On the front corners of my home altar, there are blue ram heads made of plaster. My morning meditations usually begin with me facing the East,  placing the palm of each hand on one of those blue heads and then inclining my own.

I did that this morning, after two weeks of traveling about. Very happy to be back to my regular morning routine but holding in my heart the memory of the temple at Palmyra that was recently leveled by the Islamic State crowd.

As I took that first deep breath to greet the rising of the Sun, there was a stern voice at my shoulder.

The plain is not empty.

The way is clear.

Build the Temple.

Oh, dear. I almost lifted my hands from the ram heads and turned to speak. But I held my ground and thought on the flattened landscape where that old temple had stood.

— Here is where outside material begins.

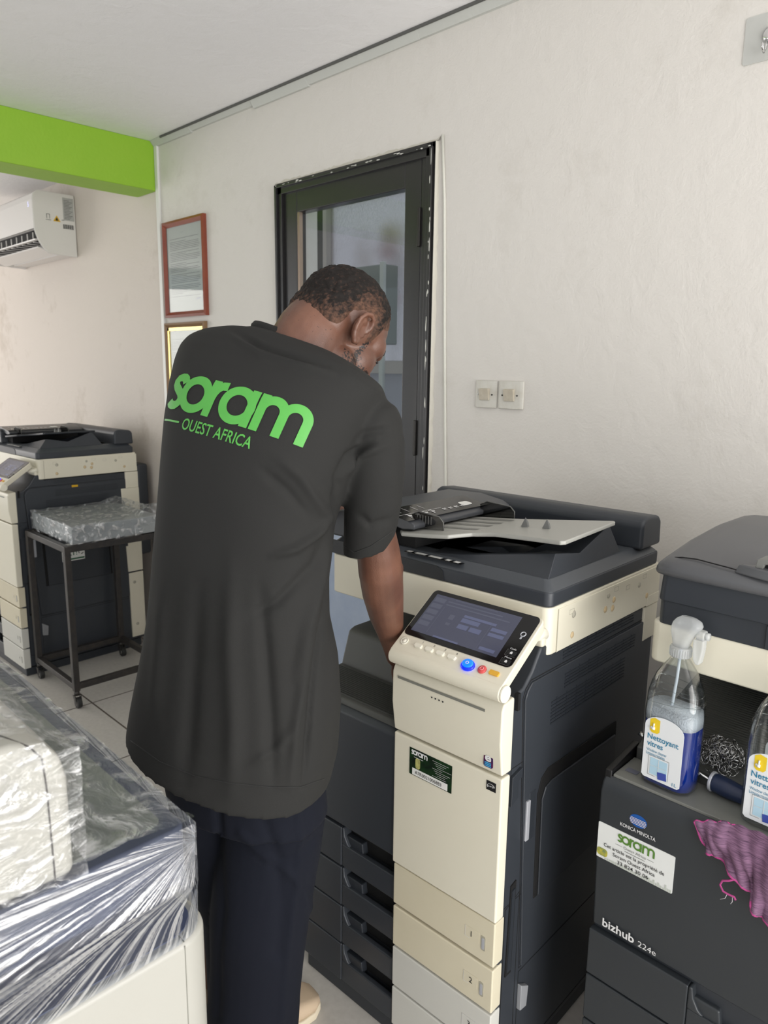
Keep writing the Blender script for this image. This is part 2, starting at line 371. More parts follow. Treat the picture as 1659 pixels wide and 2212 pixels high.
# ---- what stands outside the door: a passage closed by a framed panel of obscure glass
M_obs = mat('obscure_glass', (205, 200, 206), .22, trans=.85, bump=(150, .8, .004))
M_pan = mat('pale_frame_metal', (196, 190, 184), .4, .3)
oy = 2.75
scr = empty('glazed_screen', (0, 0, 0), 0, 'tall grey obscure-glass screen with metal frame seen through the door glass', 'glass screen')
MB().box(-3.22, -1.6, oy, oy + .01, 1.52, 2.34).build('glass_panel', M_obs, scr)
MB().box(-3.22, -1.6, oy - .005, oy + .02, .0, 1.46).build('lower_panel', mat('lilac_grey_panel', (176, 178, 190), .5, var=(4, .3, (160, 163, 178))), scr)
f2 = MB(); f2.box(-3.26, -3.19, oy - .03, oy + .03, 0, 2.42); f2.box(-3.26, -1.55, oy - .03, oy + .03, 1.455, 1.52); f2.box(-3.26, -1.55, oy - .03, oy + .03, 2.33, 2.42)
f2.build('screen_frame', M_pan, scr, .004)
tag(MB().box(-2.95, -2.675, oy - .10, oy - .001, 1.60, 1.985).build('meter_box', mat('grey_green_metal', (128, 138, 132), .45), None, .006), 'small grey-green metal box behind the door glass beside his head', 'box')
tag(MB().box(-2.672, -2.645, oy - .135, oy - .115, -.02, 1.99).build('aluminium_post', mat('bright_aluminium', (205, 212, 206), .3, .4), None, .003), 'bright aluminium upright beside the grey-green box outside', 'post')
tag(MB().box(-3.22, -3.135, oy - .18, oy - .10, 0, 2.5).build('porch_post', mat('dark_green_metal', (38, 46, 42), .35), None, .006), 'dark upright post outside, left of the obscure-glass screen', 'post')
tag(MB().box(-3.6, -1.3, oy - .35, oy - .28, 2.36, 2.42).box(-1.37, -1.3, oy - .35, oy - .28, -.02, 2.36).build('porch_rail', M_hood, None, .006), 'grey horizontal rail above the glass screen outside', 'rail')
# coloured flecks added behind the obscure glass, imitating soft reflections on it
def flecks(c, r, n, size, seed):
    mb = MB(); random.seed(seed)
    for i in range(n):
        p = Vector(c) + Vector((random.gauss(0, r[0]), random.uniform(-.02, .02), random.gauss(0, r[1])))
        a = random.uniform(0, 6.3); l = random.uniform(.5, 1) * size; d = Vector((math.cos(a), random.uniform(-.3, .3), math.sin(a))) * l; q = Vector((-d.z, .01, d.x)) * .5
        mb.add([p - d, p + q, p + d, p - q + Vector((0, .004, 0))], [(0, 1, 2, 3)])
    return mb
fs_ = empty('reflection_flecks', (-2.82, oy + .15, 0), 0, 'pink and yellow flecks added behind the obscure glass to imitate reflections', 'imitated reflection')  # stands in for the yellow and pink reflections in the pane
flecks((-.0, 0, 1.95), (.045, .14), 120, .022, 3).tube([(0, 0, -.02), (0, 0, 1.7), (.01, 0, 2.1)], .01, 6).build('stalk_flecks', mat('grey_green_fleck', (142, 150, 128), .6), fs_, fixn=False)
flecks((-.02, -.03, 2.16), (.035, .028), 110, .018, 4).build('yellow_flecks', mat('yellow_reflection_tint', (255, 240, 176), .6), fs_, fixn=False)
flecks((-.045, -.03, 2.075), (.03, .022), 90, .017, 5).build('pink_flecks', mat('pink_reflection_tint', (250, 182, 190), .6), fs_, fixn=False)
flecks((.03, -.03, 1.84), (.014, .02), 40, .014, 6).build('pink_flecks', mat('pink_reflection_tint', (250, 182, 190), .6), fs_, fixn=False)
ds_ = empty('beige_reflection_flecks', (-3.07, oy + .15, 0), 0, 'pale beige flecks added behind the obscure glass to imitate a reflection, above his head', 'imitated reflection')  # beige reflection in the pane, shaped as added flecks
flecks((0, 0, 2.06), (.03, .07), 130, .018, 8).tube([(0, 0, -.02), (0, 0, 1.9)], .01, 6).build('stalk_flecks', mat('beige_reflection_tint', (246, 232, 208), .6), ds_, fixn=False)
struct('ground_outside', MB().box(-6, 2, D + .2, 8, -.2, -.02), mat('pale_paving', (196, 196, 194), .8))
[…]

Temple? Was it still a temple if no one sang the praise-songs? Or offered up the appropriate sacrifice?  Is it still a temple if no one is there, serving the Divine Beings that were once housed and worshipped there?

The Divine ones that I serve seem to be less interested in historic monuments that are chiefly tourist attractions and more interested in humans remembering and honoring Them, even if the honoring isn’t what They experienced back in the day.

It doesn’t mean that the destruction of the temple shouldn’t be avenged, that justice doesn’t apply in this situation. But the Divines want more from those of us who serve Them than a slavish devotion to the trappings of the past. They expect us to be the flesh-and-blood congregations that keep Them vital.

Time to build the new temples for these new times.